Agalega sólo comercializa ahora aceite de coco, pero antaño tuvo factorías de copra y guano. En los tiempos de mayor prosperidad, en 1832, estaba habitada por un reducido número de franceses y unos doscientos esclavos, en su mayoría procedentes de la vecina Madagascar. De ese cóctel étnico descienden los pobladores actuales (también hay europeos, indios y chinos), que se autodenominan 'ilois' y 'agaleans'.
Aunque la vida de los esclavos era inhumana en Agalega durante el XIX, el trato que les dispensaron los blancos fue menos riguroso que en otros territorios coloniales.
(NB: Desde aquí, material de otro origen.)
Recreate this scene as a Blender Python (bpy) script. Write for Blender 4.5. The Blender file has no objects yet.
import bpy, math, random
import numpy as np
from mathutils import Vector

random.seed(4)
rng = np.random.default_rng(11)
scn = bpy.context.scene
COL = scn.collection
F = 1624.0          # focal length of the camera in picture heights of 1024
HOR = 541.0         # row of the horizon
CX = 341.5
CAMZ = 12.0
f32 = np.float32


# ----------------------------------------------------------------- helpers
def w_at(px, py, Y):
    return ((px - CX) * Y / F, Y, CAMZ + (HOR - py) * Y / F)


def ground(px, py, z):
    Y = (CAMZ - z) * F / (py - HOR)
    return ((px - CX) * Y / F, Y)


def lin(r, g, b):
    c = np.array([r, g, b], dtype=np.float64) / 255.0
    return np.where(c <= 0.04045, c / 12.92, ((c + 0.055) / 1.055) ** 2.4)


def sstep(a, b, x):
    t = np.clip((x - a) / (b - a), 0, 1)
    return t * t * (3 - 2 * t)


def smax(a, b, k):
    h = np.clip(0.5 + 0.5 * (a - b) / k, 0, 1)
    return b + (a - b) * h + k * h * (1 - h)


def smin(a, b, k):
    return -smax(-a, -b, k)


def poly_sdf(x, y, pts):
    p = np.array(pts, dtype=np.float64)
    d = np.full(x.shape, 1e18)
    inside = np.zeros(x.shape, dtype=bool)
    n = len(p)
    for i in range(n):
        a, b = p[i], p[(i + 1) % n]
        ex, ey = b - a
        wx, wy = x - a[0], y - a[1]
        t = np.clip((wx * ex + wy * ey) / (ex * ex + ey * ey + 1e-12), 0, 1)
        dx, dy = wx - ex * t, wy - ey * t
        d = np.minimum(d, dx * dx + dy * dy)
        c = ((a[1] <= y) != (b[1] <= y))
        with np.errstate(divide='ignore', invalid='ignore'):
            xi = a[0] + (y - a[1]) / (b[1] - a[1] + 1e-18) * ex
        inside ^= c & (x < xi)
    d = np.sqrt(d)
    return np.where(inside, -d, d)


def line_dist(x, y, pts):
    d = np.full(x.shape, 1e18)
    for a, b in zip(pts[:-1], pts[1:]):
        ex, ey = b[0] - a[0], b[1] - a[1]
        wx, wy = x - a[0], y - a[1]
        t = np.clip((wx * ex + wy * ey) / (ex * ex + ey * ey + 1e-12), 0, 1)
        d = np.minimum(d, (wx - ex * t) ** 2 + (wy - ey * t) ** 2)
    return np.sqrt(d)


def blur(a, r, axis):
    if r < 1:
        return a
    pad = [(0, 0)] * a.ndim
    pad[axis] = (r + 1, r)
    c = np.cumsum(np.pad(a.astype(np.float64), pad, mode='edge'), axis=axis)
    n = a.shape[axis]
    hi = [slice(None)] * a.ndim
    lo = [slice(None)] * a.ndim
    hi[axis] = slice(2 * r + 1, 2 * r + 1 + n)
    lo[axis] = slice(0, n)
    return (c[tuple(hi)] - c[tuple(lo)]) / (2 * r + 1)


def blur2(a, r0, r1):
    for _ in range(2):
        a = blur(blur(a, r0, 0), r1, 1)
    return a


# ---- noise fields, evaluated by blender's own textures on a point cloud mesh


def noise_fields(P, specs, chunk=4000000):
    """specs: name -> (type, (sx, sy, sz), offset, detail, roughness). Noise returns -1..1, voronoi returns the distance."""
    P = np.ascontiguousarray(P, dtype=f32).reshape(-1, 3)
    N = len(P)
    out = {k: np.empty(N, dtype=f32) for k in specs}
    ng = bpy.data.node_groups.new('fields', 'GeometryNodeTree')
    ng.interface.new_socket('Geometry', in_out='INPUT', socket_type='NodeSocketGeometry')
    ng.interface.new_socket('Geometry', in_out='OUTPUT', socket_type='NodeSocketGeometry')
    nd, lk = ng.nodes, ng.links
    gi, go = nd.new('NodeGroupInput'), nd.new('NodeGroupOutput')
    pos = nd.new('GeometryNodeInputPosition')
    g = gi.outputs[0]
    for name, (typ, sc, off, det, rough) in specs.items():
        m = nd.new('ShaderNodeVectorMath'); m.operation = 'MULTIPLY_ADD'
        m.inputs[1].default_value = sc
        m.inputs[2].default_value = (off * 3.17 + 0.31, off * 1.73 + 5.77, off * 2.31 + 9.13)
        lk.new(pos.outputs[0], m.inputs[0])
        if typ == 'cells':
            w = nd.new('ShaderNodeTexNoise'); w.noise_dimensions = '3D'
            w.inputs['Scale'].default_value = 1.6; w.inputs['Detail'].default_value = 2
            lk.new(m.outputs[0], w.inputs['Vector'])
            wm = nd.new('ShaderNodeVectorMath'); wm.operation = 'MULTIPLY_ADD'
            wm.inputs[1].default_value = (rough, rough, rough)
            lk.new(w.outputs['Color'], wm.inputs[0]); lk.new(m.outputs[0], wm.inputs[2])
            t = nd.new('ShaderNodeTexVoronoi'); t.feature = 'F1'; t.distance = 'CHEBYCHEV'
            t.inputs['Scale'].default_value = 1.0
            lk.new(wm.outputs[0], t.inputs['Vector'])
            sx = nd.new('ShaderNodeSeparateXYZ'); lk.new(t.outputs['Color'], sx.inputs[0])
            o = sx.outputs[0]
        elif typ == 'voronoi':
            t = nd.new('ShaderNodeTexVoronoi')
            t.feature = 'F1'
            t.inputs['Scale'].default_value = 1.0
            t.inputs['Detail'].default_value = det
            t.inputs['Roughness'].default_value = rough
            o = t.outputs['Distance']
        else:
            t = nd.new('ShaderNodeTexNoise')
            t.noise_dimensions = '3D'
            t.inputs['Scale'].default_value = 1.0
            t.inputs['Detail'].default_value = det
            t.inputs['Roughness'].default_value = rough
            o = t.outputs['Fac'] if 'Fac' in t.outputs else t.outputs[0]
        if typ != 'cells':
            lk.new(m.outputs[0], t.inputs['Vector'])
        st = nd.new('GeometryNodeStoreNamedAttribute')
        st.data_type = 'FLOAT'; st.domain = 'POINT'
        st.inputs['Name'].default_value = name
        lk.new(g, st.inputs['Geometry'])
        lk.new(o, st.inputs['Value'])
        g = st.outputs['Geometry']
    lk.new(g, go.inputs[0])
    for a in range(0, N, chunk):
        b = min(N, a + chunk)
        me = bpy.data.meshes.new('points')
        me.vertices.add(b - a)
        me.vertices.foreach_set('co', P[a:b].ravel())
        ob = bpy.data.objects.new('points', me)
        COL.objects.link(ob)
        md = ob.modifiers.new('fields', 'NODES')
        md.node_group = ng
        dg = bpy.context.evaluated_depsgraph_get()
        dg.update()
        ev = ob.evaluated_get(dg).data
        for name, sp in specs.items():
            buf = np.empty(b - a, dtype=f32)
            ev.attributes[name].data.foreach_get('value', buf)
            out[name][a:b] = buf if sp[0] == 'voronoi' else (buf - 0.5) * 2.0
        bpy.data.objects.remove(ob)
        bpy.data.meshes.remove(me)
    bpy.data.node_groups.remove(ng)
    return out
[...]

El administrador Augusto Le Duc, que gobernó la colonia entre 1827 y 1839, ayudó a preservar la paz social al instaurar una variante peculiar de la poliandria (una mujer emparejada con varios hombres). El sistema pretendía paliar los inconvenientes causados por la desproporción entre la población masculina y femenina y se basaba en un acuerdo entre los varones que tenían pareja y los que carecían ella, de tal manera que los primeros buscaban el beneplácito de sus esposas para 'adoptar' a un soltero y formar lo que en la práctica era un trío.
El nuevo miembro de la familia recibía el apelativo de 'noir bonsoir'; y en correspondencia llamaba a los otros dos 'mi hermano' y 'mi hermana', si bien su cometido real era turnarse con el marido oficial para cohabitar con la mujer en periodos alternos de siete días. Aunque el soltero permanecía en su residencia habitual, tenía que acarrear agua y leña para los otros dos y cuidaba de los animales domésticos. Ella, entre tanto, se mudaba cada semana de la vivienda de su esposo a la del otro varón y viceversa, aunque, conforme a los patrones machistas de la época, siempre preparaba la comida al hombre que se quedaba solo. «Gracias a este acuerdo -escribió el comandante Laplace en 1837- todas las partes contratantes (sic) están satisfechas, pues raramente hay disensiones».
El aparente éxito de esa fórmula quizá se explica porque el catolicismo no llegó a Agalega hasta finales del XIX. El primer misionero, Víctor Malaval, se instaló en 1897 y construyó una capilla en la isla sur. La evangelización no ha impedido que los lugareños estén orgullosos de sus costumbres y de su estilo de vida, que «no se mide por el reloj», según Juan Carlos Rey, y que sólo se ve alterado con la llegada semestral de los barcos de Mauricio. Los piratas somalíes todavía no han tomado posesión de sus aguas cristalinas.